:: Given problem ::
Take the lines of the data below from the very first through the line containing "crescent(253.5, 359.5, (9.6, 6.4), (8.2, 4.0), (2.0, -0.6), 1)" and output them exactly, pictures excluded.

......

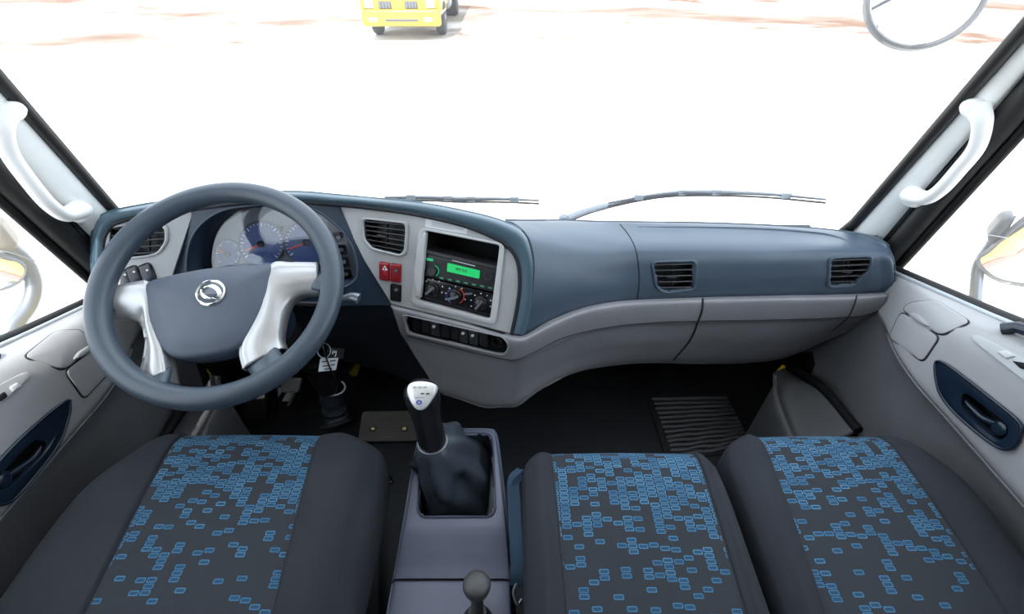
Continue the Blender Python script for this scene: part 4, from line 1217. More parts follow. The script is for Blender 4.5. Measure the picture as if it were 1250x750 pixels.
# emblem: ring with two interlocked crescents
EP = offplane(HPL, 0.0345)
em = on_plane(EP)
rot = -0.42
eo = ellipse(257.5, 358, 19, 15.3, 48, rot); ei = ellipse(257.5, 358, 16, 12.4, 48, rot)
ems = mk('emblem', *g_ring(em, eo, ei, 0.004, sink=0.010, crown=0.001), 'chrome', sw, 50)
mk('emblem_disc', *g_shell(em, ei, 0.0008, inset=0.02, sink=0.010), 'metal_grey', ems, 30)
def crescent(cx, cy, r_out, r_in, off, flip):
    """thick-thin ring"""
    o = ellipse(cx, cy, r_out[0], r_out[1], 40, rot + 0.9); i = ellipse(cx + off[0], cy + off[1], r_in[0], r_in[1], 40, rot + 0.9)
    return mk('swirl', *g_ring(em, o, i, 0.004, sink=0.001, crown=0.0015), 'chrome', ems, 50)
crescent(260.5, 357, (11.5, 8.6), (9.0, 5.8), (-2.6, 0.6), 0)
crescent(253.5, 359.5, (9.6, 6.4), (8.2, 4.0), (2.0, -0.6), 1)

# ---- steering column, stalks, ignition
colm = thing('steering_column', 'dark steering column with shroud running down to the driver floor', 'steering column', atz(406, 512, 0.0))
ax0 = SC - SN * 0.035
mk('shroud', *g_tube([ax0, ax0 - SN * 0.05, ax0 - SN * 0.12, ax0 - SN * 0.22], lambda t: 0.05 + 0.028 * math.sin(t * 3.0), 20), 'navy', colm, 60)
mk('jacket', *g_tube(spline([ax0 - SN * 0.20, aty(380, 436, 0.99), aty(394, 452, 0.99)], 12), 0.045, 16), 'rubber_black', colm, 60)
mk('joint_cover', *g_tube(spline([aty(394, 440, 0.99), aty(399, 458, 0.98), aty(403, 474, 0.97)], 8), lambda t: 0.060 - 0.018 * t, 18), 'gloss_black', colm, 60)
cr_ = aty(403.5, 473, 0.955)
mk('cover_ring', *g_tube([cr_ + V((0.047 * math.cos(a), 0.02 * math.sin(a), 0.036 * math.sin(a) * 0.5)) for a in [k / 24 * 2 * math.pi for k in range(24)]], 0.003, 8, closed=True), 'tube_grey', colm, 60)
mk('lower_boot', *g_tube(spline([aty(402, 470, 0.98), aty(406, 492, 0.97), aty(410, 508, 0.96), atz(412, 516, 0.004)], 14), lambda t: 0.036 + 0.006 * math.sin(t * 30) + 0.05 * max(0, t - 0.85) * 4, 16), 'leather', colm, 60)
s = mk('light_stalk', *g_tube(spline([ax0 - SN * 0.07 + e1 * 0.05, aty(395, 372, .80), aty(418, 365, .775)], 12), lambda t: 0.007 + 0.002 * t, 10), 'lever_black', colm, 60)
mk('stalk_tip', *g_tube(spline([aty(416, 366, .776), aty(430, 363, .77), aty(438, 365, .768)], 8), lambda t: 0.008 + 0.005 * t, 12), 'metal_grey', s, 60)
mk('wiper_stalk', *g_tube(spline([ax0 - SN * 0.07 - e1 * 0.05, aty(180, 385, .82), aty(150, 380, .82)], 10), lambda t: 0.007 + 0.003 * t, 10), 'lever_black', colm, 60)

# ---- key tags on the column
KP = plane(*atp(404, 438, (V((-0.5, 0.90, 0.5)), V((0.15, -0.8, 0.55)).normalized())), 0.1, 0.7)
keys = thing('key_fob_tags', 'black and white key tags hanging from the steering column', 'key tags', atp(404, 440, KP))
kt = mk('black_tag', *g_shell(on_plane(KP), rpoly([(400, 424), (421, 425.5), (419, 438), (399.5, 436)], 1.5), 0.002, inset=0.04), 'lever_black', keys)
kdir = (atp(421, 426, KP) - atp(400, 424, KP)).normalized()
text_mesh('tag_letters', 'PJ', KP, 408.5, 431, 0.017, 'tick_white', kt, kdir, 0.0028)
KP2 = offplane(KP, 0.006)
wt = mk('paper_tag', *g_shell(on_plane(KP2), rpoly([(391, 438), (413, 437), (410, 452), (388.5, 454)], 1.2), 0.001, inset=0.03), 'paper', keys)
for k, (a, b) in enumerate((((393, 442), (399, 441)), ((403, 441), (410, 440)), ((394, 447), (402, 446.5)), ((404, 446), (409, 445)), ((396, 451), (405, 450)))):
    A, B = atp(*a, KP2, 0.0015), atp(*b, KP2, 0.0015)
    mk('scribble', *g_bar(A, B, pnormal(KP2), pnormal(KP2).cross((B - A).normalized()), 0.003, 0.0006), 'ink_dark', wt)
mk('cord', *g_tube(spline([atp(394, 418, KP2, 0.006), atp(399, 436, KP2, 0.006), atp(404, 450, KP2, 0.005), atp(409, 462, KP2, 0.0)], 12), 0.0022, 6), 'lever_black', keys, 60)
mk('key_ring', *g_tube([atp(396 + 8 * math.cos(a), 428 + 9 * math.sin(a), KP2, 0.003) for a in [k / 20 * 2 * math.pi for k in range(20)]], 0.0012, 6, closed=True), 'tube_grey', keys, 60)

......

:: Answer to the problem ::
Continue the Blender Python script for this scene: part 4, from line 1217. More parts follow. The script is for Blender 4.5. Measure the picture as if it were 1250x750 pixels.
# emblem: ring with two interlocked crescents
EP = offplane(HPL, 0.0345)
em = on_plane(EP)
rot = -0.42
eo = ellipse(257.5, 358, 19, 15.3, 48, rot); ei = ellipse(257.5, 358, 16, 12.4, 48, rot)
ems = mk('emblem', *g_ring(em, eo, ei, 0.004, sink=0.010, crown=0.001), 'chrome', sw, 50)
mk('emblem_disc', *g_shell(em, ei, 0.0008, inset=0.02, sink=0.010), 'metal_grey', ems, 30)
def crescent(cx, cy, r_out, r_in, off, flip):
    """thick-thin ring"""
    o = ellipse(cx, cy, r_out[0], r_out[1], 40, rot + 0.9); i = ellipse(cx + off[0], cy + off[1], r_in[0], r_in[1], 40, rot + 0.9)
    return mk('swirl', *g_ring(em, o, i, 0.004, sink=0.001, crown=0.0015), 'chrome', ems, 50)
crescent(260.5, 357, (11.5, 8.6), (9.0, 5.8), (-2.6, 0.6), 0)
crescent(253.5, 359.5, (9.6, 6.4), (8.2, 4.0), (2.0, -0.6), 1)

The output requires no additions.